[e-lang] Naming convention for variable holding an eventual reference

David-Sarah Hopwood david.hopwood at industrial-designers.co.uk
Sat May 17 17:20:02 CDT 2008


Tyler Close wrote:
> Instead of making Javascript promises directly invokable, as in:
> 
> drum_.post('bang', [ 1 ])
> 
> we make all eventual invocations via a global object, so:
> 
> Q.post(drum, 'bang', [ 1 ])
> 
> The 'drum' reference can be either a promise or an immediate
> reference; either way, the invocation is still an eventual invocation.
> There's now less of a need for a naming convention for the 'drum'
> variable, since it's immediately apparent that this is not an
> immediate call on the referenced object; the Q object determines the
> flow of control.
> 
> So the example code becomes:
> 
> var page = Q.connect(window.location.toString())
> var drum = Q.post(page, 'subject', [])
> var hits = Q.get(drum, 'hits')
> 
> Q.post(drum, 'bang', [ 1 ])
> 
> Q.when(Q.get(drum, 'hits'), function (value) {
>    print(value);
> }, function (reason) {
>    print('rejected: ' + reason);
> })
> 
> hits = Q.get(Q.post(drum, 'bang', [ 3 ]), 'hits')
> 
> I think the last line is the only one that presents a significant
> concern. In the current syntax, it's:
> 
> hits_ = drum_.post('bang', [ 3 ]).get('hits')
> 
> On the wire, the GET request follows the POST request, which is
> expressed nicely in the current syntax, but less so in the proposed
> new syntax. This inversion happens to the whole chain of calls in the
> statement. The effect is limited to the statement though and doesn't
> cause a similar inversion in the code block.
> 
> I think the proposed syntax plays nicely in either Caja or ADsafe. The
> Java ref_send API would remain unchanged.
> 
> Is this better than what we've got now? Any more improvement to be made?

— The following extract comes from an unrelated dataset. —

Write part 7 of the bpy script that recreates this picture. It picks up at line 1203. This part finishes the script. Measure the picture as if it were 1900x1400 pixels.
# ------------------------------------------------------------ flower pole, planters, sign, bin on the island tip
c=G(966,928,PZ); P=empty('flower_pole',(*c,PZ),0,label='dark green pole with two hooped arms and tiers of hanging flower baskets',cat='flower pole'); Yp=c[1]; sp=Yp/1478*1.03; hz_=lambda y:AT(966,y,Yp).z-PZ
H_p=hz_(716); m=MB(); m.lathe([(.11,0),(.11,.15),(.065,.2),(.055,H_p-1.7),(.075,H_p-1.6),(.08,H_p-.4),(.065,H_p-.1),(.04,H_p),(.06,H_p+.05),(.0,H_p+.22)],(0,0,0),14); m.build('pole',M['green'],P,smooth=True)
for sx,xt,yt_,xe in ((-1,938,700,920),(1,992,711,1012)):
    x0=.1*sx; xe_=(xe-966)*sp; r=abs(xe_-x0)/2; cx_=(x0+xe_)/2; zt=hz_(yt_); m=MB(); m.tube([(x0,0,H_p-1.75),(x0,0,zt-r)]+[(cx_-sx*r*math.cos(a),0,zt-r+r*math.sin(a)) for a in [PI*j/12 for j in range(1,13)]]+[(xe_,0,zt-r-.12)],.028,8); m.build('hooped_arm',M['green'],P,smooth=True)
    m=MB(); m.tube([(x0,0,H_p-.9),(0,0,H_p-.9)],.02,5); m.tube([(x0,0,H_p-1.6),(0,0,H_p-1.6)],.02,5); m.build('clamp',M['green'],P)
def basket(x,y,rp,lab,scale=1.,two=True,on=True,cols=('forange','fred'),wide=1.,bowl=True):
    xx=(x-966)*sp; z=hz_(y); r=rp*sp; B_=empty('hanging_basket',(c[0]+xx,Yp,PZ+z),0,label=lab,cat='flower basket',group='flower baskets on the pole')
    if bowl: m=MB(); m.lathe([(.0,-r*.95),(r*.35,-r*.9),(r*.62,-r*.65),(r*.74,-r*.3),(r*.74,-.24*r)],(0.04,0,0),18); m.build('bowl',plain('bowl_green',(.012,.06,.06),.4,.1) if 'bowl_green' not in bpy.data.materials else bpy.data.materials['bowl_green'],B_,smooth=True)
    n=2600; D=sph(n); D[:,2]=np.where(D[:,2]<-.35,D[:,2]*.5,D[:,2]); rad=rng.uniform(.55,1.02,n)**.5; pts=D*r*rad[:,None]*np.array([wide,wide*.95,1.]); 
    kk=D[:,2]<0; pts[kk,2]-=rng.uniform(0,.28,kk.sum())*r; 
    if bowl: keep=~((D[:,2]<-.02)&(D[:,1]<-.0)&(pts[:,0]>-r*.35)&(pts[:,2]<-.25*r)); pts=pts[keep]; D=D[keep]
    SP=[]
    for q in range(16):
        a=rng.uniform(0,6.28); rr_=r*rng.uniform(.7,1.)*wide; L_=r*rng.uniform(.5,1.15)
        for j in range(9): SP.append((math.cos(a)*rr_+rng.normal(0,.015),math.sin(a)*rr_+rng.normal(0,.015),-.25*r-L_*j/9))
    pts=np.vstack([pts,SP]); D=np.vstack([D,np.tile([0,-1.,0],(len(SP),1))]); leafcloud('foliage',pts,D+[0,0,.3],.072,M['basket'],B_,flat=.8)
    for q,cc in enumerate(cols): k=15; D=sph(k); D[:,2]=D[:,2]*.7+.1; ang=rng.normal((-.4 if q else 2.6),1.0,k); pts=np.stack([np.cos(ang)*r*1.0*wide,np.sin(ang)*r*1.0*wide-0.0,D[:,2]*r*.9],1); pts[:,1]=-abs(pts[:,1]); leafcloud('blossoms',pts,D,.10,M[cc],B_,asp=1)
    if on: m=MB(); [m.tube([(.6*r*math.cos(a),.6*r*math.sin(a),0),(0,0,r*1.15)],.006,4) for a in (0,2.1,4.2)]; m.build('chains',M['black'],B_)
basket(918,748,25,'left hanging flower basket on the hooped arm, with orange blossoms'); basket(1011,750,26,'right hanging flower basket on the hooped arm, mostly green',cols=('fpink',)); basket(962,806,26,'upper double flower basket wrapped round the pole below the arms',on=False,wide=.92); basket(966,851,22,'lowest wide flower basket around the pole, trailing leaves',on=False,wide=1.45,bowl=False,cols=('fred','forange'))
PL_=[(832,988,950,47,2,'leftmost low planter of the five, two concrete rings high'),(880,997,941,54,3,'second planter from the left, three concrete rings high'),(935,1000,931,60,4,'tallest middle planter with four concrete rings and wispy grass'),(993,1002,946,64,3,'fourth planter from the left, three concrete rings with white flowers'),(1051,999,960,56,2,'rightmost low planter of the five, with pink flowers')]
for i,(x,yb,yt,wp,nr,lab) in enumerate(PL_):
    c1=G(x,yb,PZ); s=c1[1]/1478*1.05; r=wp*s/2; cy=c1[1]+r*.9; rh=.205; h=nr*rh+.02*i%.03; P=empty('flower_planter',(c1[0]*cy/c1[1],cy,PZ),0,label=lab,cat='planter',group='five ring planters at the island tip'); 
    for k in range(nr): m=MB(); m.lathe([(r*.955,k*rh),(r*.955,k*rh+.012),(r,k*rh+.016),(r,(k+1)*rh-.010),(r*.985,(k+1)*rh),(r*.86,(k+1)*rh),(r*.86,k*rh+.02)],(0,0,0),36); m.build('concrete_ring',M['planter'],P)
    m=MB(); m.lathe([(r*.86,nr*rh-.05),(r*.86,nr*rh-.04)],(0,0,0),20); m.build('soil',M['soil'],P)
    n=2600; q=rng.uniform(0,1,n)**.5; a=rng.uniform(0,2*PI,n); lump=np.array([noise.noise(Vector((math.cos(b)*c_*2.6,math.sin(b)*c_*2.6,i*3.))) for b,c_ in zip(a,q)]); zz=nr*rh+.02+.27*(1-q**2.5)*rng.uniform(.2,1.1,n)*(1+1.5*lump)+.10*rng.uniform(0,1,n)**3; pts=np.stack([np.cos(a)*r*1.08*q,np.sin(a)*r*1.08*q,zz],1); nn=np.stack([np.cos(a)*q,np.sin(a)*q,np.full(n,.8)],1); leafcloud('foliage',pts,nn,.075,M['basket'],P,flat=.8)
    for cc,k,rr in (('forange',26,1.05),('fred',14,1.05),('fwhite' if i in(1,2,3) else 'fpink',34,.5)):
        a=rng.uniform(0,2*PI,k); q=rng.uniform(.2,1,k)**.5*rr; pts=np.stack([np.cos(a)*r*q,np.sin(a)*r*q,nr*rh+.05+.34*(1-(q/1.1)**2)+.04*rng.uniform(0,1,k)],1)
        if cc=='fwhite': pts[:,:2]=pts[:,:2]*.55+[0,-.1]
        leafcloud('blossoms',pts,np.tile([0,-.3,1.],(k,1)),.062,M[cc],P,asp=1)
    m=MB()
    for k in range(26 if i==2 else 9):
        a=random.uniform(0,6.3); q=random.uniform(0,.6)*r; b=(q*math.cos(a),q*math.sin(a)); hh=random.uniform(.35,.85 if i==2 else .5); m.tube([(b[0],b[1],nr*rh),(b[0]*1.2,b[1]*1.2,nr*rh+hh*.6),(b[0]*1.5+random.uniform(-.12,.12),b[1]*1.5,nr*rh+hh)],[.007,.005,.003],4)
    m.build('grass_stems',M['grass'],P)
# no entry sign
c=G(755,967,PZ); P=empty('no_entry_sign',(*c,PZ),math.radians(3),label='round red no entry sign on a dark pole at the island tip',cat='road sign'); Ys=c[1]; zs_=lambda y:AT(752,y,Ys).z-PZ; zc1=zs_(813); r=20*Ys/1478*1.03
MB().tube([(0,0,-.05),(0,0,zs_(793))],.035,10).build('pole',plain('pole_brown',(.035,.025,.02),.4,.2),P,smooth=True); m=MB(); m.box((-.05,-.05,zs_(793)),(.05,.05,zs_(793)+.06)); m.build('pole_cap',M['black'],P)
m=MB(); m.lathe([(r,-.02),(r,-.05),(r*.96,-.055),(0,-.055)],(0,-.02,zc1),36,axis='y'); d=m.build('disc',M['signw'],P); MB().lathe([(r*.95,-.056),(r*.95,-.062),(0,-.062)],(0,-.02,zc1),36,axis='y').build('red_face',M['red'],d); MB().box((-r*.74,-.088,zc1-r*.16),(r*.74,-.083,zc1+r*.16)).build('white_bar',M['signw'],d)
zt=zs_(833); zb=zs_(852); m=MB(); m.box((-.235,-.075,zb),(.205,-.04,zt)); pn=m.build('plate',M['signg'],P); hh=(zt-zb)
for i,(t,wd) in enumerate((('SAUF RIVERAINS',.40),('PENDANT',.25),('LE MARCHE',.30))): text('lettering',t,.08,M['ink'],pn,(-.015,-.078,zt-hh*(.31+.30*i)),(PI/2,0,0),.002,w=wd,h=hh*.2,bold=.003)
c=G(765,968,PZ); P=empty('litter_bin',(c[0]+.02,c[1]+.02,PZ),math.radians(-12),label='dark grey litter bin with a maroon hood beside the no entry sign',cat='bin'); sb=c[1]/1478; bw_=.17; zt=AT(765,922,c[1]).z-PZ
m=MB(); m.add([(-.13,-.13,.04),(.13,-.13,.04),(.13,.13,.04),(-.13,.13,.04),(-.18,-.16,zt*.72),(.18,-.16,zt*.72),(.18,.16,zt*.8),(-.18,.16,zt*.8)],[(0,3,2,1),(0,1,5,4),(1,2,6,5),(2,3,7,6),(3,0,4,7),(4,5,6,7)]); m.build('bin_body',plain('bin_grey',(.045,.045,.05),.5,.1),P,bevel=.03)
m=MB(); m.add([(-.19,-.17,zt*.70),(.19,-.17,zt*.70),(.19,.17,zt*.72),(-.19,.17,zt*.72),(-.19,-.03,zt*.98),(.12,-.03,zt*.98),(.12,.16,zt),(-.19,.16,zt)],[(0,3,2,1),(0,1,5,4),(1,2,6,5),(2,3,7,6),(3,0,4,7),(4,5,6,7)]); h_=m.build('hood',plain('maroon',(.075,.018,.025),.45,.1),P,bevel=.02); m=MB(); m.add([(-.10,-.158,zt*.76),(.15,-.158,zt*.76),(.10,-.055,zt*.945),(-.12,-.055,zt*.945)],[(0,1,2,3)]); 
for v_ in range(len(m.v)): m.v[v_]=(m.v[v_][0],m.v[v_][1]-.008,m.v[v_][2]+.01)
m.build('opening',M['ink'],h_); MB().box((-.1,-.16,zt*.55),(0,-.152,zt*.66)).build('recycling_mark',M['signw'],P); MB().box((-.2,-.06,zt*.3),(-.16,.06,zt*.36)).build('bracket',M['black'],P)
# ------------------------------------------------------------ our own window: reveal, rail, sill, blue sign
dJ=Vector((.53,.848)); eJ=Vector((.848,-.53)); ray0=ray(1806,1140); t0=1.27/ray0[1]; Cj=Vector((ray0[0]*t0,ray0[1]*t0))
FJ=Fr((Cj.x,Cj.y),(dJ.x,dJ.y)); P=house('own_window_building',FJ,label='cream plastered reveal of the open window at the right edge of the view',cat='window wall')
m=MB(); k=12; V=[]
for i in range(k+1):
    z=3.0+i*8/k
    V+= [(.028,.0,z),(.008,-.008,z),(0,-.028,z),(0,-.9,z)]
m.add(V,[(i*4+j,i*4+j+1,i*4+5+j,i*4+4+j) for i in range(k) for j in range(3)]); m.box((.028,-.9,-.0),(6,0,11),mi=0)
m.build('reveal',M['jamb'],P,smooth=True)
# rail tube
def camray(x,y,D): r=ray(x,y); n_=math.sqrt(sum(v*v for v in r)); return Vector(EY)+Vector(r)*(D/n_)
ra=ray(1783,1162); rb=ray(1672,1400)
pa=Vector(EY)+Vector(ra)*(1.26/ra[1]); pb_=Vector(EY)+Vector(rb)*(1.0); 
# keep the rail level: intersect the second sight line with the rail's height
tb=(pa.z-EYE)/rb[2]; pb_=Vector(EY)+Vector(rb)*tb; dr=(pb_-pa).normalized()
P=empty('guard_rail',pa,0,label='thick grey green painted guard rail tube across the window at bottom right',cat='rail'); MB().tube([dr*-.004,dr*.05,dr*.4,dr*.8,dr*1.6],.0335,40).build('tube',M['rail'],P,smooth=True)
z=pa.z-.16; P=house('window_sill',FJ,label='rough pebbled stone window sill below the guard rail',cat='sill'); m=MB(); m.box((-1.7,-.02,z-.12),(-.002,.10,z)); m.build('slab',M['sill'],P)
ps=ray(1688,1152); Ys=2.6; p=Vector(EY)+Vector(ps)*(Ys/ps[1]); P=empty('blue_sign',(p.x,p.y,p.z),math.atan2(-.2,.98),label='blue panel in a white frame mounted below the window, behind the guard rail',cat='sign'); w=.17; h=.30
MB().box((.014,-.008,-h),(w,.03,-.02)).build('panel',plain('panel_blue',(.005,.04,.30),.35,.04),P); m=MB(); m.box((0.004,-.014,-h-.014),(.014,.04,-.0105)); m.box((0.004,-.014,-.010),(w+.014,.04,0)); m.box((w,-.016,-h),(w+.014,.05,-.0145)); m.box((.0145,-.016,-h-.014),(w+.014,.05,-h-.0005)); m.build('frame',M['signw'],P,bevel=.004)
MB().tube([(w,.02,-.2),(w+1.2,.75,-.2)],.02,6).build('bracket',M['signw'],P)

['_$' below is just an example of a distinguishable prefix.]

Suppose that _$post, _$get, _$when etc. were defined on Object.prototype,
and that safe Javascript subsets had the restriction that there is no
ambient authority to set or define properties with names starting '_$'.
Assume that the ref_send library is granted explicit authority to set
these properties on Object.prototype.

That would have essentially the same effect as being able to define
_$post etc. as infix operators:

   drum._$get('hits')._$when(function (value) {
      print(value);
   }, function (reason) {
      print('rejected: ' + reason);
   });

   hits = drum._$post('bang', [ 3 ])._$get('hits');

It would still have the property that _$post always performs an
eventual send whether called on a promise or an immediate reference.
Eventual operations would be identifiable by the use of '._$'.

When not running in a subsetted language, this would be relying on
these methods not being overridden by convention, but that is only
similar to relying on (among many other assumptions) 'Q' not being
replaced.

I didn't use plain '$' for the prefix above because a property named
'$' is used in Waterken serialization. Any distinguishable prefix
for the names of eventual operators could be used, as long as Caja,
ADsafe, etc. agree on it.

The same mechanism could also work for other cases where you want
non-overridable infix operators, for example checked arithmetic.
In that case I think you'd want to reserve distinguishable prefixes
for eventual and non-eventual operators. For example, if the
restricted prefix was '_', then '_' not followed by '$' could
indicate a non-eventual, non-overridable infix operator.